Uma das coisas boas de morar em cidade pequena é ter que pegar a estrada para ir até outra cidade fazer compras, resolver coisas, visitar pessoas. Ter estrada na vida faz bem para a cabeça. Quem vive em uma mancha urbana contínua e interminável também viaja, muitas vezes o mesmo tanto ou até mais. Apenas perde a parte boa que é a estrada.
As cidades sempre tiveram suas entradas e saídas, conexões com outras cidades ou com seus bairros e distritos afastados. Quando o núcleo urbano ainda é pequeno, esses bairros e distritos ficam separados da sede municipal e entre si por áreas rurais. É preciso algum esforço para imaginar Lapa, Santo Amaro, Penha ou Freguesia do Ó separados de São Paulo por áreas de mata. Com o tempo a mancha urbana cresce e começa a englobar bairros e até cidades que estão em volta, num processo chamado conurbação. O crescimento acompanha as estradas que ligam esses núcleos, elas perdem o aspecto de estradas rurais e vão se transformando em vias urbanas muito movimentadas, já que preservam sua função histórica de serem conexões entre centralidades importantes.
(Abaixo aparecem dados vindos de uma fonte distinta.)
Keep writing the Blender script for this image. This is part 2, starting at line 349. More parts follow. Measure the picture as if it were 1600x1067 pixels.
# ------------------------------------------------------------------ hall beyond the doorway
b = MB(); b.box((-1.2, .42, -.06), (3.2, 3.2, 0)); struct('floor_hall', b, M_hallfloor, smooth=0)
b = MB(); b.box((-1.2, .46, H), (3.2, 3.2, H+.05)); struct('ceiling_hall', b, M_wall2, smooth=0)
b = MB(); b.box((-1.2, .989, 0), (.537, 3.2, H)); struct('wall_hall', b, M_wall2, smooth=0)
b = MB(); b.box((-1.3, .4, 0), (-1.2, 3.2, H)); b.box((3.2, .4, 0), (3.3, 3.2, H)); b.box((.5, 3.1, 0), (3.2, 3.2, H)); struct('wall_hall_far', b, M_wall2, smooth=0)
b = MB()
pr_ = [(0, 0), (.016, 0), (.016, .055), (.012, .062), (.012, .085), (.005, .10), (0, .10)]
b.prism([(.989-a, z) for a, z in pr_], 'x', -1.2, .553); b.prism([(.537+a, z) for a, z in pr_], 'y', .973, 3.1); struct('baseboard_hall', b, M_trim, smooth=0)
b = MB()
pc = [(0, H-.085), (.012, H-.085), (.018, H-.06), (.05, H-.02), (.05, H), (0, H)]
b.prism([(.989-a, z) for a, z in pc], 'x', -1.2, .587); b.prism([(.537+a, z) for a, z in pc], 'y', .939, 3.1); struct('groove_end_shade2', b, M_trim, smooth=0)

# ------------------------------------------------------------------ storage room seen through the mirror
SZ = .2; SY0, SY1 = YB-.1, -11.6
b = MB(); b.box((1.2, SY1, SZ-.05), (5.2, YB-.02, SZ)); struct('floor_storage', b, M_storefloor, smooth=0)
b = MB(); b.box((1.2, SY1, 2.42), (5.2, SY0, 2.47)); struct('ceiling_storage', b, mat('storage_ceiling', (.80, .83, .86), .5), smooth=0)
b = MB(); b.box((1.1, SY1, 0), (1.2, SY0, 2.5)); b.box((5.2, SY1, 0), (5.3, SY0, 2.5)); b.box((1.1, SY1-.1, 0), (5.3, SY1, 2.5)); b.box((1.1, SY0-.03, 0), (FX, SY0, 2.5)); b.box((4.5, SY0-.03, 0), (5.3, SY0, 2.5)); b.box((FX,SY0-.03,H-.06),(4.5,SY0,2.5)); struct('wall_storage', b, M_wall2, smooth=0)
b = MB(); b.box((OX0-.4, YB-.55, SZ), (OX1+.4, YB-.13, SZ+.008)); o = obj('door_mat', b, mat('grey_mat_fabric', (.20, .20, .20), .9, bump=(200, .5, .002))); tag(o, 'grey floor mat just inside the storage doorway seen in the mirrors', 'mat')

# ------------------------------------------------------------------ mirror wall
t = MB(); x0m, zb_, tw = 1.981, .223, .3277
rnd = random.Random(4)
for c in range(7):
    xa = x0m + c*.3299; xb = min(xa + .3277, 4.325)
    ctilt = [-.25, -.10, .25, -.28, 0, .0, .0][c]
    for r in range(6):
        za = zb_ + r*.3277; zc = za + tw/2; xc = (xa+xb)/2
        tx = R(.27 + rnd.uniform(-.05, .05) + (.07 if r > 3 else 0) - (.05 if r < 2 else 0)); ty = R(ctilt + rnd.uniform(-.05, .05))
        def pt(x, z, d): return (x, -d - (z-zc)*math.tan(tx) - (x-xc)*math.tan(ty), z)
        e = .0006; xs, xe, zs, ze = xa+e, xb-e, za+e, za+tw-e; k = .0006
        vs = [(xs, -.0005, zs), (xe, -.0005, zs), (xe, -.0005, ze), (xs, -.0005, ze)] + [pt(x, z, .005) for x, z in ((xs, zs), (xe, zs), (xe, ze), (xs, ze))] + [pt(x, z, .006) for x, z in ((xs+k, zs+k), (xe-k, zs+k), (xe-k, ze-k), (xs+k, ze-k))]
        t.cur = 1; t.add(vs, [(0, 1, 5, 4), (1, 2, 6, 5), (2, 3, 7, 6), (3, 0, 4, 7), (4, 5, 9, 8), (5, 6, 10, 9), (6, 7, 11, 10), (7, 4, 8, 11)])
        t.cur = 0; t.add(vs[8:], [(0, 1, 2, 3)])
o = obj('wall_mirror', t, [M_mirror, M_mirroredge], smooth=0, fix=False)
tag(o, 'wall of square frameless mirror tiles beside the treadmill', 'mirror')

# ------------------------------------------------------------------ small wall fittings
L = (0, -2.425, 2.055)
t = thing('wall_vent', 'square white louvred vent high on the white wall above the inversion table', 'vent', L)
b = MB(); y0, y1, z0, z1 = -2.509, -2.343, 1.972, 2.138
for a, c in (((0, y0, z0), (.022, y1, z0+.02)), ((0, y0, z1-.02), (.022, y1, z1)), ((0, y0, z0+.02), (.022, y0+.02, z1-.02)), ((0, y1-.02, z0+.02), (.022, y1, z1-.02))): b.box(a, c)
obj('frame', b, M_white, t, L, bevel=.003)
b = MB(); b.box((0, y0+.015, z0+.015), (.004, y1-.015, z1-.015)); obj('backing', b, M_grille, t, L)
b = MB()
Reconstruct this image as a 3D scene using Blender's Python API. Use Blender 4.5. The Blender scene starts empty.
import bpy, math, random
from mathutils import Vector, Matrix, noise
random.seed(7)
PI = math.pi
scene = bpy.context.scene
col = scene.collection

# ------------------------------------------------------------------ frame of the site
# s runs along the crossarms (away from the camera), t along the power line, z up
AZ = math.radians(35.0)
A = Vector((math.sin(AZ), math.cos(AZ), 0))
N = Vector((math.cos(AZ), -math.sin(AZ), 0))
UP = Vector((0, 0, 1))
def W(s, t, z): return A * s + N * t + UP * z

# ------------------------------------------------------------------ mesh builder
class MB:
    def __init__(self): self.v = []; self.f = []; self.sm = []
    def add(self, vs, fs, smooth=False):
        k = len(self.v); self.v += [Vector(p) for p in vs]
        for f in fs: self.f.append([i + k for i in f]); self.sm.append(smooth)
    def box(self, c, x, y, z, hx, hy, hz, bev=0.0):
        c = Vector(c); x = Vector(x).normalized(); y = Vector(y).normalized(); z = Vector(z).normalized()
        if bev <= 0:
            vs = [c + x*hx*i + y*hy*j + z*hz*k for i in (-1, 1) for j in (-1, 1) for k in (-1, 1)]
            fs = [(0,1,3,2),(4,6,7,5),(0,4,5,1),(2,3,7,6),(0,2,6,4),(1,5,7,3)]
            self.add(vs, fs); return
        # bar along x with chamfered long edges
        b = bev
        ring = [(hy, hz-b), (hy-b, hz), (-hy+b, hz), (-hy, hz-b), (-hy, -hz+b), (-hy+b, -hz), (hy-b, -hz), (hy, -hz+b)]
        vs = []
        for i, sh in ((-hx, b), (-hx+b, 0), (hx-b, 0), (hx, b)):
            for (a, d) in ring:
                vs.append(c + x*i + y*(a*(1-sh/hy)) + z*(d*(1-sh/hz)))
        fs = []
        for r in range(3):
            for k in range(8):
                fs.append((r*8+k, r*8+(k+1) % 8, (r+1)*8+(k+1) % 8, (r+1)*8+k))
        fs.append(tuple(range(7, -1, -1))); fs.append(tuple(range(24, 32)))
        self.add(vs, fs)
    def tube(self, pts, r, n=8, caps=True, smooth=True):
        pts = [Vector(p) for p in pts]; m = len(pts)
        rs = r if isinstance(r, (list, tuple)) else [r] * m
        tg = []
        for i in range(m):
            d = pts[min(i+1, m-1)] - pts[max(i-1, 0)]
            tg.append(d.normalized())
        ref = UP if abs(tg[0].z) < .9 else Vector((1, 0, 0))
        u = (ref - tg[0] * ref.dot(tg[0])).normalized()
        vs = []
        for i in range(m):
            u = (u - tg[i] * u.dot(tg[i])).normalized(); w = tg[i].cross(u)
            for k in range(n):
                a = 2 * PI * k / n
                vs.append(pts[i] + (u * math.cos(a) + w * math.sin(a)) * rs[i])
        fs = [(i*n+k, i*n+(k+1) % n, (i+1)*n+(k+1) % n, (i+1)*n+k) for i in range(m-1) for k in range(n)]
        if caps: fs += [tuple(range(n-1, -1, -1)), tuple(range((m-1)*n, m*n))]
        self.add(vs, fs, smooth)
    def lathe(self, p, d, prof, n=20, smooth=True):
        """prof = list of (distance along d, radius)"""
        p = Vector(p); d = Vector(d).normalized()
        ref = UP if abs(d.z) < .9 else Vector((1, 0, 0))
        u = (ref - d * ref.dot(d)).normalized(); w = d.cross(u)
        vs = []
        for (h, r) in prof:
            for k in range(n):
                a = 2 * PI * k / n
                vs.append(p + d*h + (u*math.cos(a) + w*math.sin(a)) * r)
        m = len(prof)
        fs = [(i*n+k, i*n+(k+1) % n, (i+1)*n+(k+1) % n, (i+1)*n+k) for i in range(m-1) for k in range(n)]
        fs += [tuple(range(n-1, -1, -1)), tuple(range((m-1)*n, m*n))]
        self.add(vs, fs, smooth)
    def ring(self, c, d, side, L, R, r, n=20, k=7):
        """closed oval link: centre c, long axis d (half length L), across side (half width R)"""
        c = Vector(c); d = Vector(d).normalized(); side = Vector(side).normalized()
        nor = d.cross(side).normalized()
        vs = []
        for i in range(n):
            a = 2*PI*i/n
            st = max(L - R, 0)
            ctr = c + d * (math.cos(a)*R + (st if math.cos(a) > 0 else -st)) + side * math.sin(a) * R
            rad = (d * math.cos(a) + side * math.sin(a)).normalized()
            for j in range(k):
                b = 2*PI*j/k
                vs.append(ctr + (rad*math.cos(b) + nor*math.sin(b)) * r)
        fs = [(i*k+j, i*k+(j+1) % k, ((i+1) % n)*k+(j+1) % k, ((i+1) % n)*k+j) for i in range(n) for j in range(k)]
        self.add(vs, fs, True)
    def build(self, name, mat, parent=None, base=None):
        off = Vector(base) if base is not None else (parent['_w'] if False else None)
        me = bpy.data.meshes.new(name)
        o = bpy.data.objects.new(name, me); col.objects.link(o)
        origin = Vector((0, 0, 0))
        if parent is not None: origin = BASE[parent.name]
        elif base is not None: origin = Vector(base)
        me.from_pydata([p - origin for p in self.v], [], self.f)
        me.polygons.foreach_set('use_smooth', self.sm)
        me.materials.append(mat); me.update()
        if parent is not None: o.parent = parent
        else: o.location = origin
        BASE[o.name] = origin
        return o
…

A bicicleta não recupera a paisagem, mas pode recuperar o sentido de estrada. No ritmo da bicicleta, a estrada continua onde sempre esteve.

Daqui do Butantã, meu trajeto para São Paulo geralmente vai pela SP-312, pelo menos até cruzar o rio Pinheiros e a primeira ferrovia. Quando eu morava do lado de lá, eu vinha para o Butantã por outro caminho. A ponte da SP-312, conhecida como Eusébio Matoso, me parecia feia e perigosa. Agora vejo que era apenas falta de costume. Hoje ela parece uma das mais simples de atravessar, pois a subida é leve em ambos os sentidos, dá para manter uma boa velocidade, a tensão da travessia dura poucos segundos.
Menos de um quilômetro depois da ponte é preciso fazer uma escolha. Virando à direita, atravessamos uma planície cheia de riozinhos e alagados, onde hoje existe uma grande cidade-jardim. Vamos então subindo aos poucos até encontrar uma imensa área verde urbana com um lago. Indo em frente, seguimos rumo a São Paulo, mas teremos antes uma longa subida para cruzar o Caaguaçu em um de seus pontos mais altos. E seguindo à esquerda chegamos a um largo, em Pinheiros, onde havia o Mercado Caipira e de onde saíam os bondes para São Paulo. Dali, podemos pegar a Estrada da Boiada, por onde se chega à Lapa e à outra ferrovia, contornando o Caaguaçu.
Na volta, dependendo do roteiro da viagem, às vezes escolho pegar outra ponte, aquela que eu costumava usar antes. Ela fica logo ao lado da Adutora de Cotia, sai da várzea próxima da Estrada da Boiada e vai dar bem perto dos portões da universidade. Nesse local, pego um trecho de uma importante estrada federal, a BR-116. Mesmo sendo uma via de tráfego intenso (reduziu bem com a abertura do rodoanel), esse trecho não me parece tão perigoso (será o costume?). Logo essa estrada encontra a SP-312, onde viro à direita, no sentido de Itu. Há então um trecho plano e um tanto monótono, num falso-plano ascendente, onde é comum haver também um leve vento de noroeste (vento contra, portanto). Felizmente já estou perto de casa.
Às vezes é bom não ter tudo por perto. Dependendo do olhar, uma viagem urbana pode ser uma boa oportunidade de pegar a estrada.
Que delícia andar pelos caminhos conhecidos com nomes originais. Tem uma coisa que me toca sempre que passo por lá. A BR 116 começa a pouco mais de 1 quilômetro da minha casa. Acho isso bem loko!